Decide what you want to trade, and search for it in your demo
Now it’s time to decide whether your chosen market is in for a bull or bear move. Different traders make decisions based on different data. Fundamental analysts, for instance, will look at the facts and figures – while technical traders only look at price charts.
You’ll see both a buy and a sell price listed on your platform.
Choose to buy if you think your asset is headed up, or sell if you believe it’s in for a negative move.
Click on your market to bring up its ticket, then select buy or sell
The number of CFDs you buy or sell will dictate the value of your trade, as well as how much you make or lose for every point of movement in the underlying market.
The value of an individual CFD varies depending on the instrument you’re trading. In stocks, for example, a CFD is equivalent to buying or selling a single share. In forex, it’s the same as a single lot.
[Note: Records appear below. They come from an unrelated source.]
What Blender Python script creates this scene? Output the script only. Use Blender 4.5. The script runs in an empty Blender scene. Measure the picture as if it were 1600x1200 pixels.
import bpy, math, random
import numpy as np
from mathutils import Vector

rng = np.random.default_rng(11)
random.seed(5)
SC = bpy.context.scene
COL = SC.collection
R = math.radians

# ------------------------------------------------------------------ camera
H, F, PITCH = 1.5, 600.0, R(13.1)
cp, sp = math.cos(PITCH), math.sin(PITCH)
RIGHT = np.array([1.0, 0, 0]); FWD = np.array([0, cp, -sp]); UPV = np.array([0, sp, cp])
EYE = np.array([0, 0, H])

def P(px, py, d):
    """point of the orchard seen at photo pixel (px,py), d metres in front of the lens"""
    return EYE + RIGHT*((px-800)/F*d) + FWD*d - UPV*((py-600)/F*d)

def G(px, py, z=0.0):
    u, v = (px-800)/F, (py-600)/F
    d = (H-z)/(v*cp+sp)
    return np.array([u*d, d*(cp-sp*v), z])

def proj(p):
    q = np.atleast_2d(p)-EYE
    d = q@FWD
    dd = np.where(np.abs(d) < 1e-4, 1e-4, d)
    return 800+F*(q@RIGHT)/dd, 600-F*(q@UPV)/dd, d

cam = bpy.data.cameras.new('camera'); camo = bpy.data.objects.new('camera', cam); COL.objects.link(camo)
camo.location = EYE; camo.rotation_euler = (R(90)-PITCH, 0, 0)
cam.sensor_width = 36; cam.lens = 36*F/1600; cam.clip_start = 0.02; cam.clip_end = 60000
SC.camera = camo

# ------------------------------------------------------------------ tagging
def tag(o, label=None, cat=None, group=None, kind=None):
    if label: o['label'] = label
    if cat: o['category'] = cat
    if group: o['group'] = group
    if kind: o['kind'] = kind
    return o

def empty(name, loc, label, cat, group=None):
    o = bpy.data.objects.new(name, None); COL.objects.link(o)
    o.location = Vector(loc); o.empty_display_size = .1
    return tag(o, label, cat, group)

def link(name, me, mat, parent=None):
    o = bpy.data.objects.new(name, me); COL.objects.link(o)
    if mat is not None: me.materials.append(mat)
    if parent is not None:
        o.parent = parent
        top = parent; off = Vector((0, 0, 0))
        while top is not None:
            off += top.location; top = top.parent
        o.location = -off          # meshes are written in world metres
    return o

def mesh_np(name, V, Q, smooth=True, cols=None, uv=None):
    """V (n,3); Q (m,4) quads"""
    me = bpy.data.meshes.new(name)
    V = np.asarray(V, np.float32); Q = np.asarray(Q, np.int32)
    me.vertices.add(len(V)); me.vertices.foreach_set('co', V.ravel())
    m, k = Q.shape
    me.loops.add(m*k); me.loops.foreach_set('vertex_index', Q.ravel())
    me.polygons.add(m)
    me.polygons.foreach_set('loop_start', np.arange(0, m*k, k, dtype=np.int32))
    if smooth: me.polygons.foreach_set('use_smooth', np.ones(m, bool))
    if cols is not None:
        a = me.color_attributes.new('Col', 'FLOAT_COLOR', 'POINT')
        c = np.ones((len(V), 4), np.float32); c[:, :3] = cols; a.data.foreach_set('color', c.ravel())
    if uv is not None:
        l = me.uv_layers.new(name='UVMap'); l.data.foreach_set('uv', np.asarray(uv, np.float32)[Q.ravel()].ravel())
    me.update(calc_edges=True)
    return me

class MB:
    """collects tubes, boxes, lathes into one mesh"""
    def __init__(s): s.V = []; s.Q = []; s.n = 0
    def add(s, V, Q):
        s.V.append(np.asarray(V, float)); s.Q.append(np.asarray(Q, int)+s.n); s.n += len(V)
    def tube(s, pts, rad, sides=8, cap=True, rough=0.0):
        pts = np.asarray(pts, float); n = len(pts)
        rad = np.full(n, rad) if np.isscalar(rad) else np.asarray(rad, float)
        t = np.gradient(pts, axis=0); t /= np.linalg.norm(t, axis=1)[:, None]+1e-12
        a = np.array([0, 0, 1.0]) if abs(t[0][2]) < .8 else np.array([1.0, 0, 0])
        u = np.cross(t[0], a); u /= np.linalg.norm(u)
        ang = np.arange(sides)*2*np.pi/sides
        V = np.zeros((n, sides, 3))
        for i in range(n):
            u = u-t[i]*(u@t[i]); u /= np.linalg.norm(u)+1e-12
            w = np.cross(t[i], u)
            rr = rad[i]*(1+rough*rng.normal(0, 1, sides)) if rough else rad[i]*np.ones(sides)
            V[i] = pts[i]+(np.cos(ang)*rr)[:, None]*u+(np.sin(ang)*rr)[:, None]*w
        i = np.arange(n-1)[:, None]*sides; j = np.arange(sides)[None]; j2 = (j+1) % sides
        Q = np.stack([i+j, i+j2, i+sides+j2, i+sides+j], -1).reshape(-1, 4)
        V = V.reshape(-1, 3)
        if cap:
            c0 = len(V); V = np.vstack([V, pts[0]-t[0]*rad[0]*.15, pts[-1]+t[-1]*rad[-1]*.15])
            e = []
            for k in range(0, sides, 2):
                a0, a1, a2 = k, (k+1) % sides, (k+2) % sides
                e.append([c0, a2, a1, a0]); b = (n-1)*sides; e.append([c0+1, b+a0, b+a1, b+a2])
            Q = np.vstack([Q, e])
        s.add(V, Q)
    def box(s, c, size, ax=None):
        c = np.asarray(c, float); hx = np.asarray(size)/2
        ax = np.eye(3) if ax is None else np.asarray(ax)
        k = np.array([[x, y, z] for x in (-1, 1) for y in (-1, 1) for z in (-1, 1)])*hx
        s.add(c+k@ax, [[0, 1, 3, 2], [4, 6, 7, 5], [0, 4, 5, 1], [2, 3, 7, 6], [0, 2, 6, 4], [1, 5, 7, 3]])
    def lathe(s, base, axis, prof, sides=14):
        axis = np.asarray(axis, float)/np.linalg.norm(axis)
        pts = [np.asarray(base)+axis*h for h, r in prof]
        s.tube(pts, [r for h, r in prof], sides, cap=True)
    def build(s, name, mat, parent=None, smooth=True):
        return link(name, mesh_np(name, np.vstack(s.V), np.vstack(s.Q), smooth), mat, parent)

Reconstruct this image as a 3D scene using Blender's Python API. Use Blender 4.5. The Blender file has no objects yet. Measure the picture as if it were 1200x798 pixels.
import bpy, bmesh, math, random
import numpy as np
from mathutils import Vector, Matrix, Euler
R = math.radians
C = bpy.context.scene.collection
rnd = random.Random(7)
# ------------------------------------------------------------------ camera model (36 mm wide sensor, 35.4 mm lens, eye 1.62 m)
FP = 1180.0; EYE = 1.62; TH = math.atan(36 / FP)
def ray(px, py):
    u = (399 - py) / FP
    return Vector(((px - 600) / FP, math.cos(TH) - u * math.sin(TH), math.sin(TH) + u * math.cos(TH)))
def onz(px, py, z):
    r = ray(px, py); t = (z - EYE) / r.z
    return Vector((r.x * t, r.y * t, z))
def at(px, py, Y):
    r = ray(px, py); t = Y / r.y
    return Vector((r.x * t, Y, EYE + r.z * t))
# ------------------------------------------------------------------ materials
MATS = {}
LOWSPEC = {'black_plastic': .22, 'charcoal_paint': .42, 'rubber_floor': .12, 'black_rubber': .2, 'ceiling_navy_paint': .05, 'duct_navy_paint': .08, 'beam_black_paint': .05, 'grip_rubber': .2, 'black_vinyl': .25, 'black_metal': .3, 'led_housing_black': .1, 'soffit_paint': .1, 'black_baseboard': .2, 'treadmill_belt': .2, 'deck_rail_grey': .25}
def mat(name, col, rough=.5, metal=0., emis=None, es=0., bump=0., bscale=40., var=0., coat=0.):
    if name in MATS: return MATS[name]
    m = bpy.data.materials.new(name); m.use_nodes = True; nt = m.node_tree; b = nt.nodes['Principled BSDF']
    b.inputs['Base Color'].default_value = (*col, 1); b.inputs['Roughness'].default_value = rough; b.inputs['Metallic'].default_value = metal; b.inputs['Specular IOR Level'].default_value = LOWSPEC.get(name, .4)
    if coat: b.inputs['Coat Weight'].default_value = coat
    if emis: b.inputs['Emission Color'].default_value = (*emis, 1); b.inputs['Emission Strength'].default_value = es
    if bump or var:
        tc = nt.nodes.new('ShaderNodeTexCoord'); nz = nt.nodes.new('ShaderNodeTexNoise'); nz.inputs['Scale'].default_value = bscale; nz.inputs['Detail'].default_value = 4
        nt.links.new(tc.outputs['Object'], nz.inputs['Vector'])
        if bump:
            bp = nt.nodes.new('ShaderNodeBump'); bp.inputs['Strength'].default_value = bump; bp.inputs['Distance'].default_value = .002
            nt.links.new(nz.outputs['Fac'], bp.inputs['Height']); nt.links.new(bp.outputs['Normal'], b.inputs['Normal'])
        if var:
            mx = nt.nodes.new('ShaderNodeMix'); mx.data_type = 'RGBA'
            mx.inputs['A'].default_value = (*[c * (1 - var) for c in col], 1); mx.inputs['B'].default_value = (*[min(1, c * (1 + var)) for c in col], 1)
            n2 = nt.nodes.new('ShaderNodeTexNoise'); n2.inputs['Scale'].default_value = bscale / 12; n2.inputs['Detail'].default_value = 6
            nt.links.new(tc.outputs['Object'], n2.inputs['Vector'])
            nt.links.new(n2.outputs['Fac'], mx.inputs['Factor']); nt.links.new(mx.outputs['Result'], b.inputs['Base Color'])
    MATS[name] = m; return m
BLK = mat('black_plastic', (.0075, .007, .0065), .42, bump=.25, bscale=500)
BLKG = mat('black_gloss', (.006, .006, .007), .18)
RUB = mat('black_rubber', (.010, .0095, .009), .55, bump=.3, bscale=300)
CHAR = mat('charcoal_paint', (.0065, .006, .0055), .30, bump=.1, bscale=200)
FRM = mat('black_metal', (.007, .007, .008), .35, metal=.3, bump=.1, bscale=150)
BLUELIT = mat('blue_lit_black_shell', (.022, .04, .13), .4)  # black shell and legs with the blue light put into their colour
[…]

Your CFD may also be valued in different currencies for different assets.
Remember, CFDs are leveraged – so you won’t have to put up the full value of your trade upfront.
You’ll pay to open a CFD position in different ways depending on which market you are trading. If you’re buying or selling a stock CFD, then you’ll usually pay commission – just like investing in stocks with a broker.
Choose a quantity of CFDs to trade. Check the margin calculator on the ticket to see how much of your virtual funds you’ll need – then open the position.
Stops and take profits (also known as limits) are orders to automatically close your trade once it reaches a certain level. They’re an important part of managing risk.
Add a stop to tell your provider to close your position if it hits a specified level of loss. Take profits, on the other hand, will close your trade once it has moved a certain amount in your favor.
We’ll cover stops and take profits in more detail in the Guide to orders lesson.
Decide a profit target and a maximum loss from your trade, and add a stop and a take profit accordingly.
When your trade is open, you’ll be able to see any running profits or losses on the open positions tab of your platform. As the underlying market moves up and down, you’ll see its price movements reflected in the value of your position.
You’ll close your trade by dealing in the opposite direction to when you opened. If you sold 15 CFDs at the outset, now you’ll need to buy 15 CFDs to net off your exposure. Alternatively, if the market’s price hits your stop or take profit then your position will be closed automatically.
Take a look at your open trade in the open positions tab on the platform. Trade in the opposite direction to how you opened your position to close it – or, just hit ‘CLOSE’.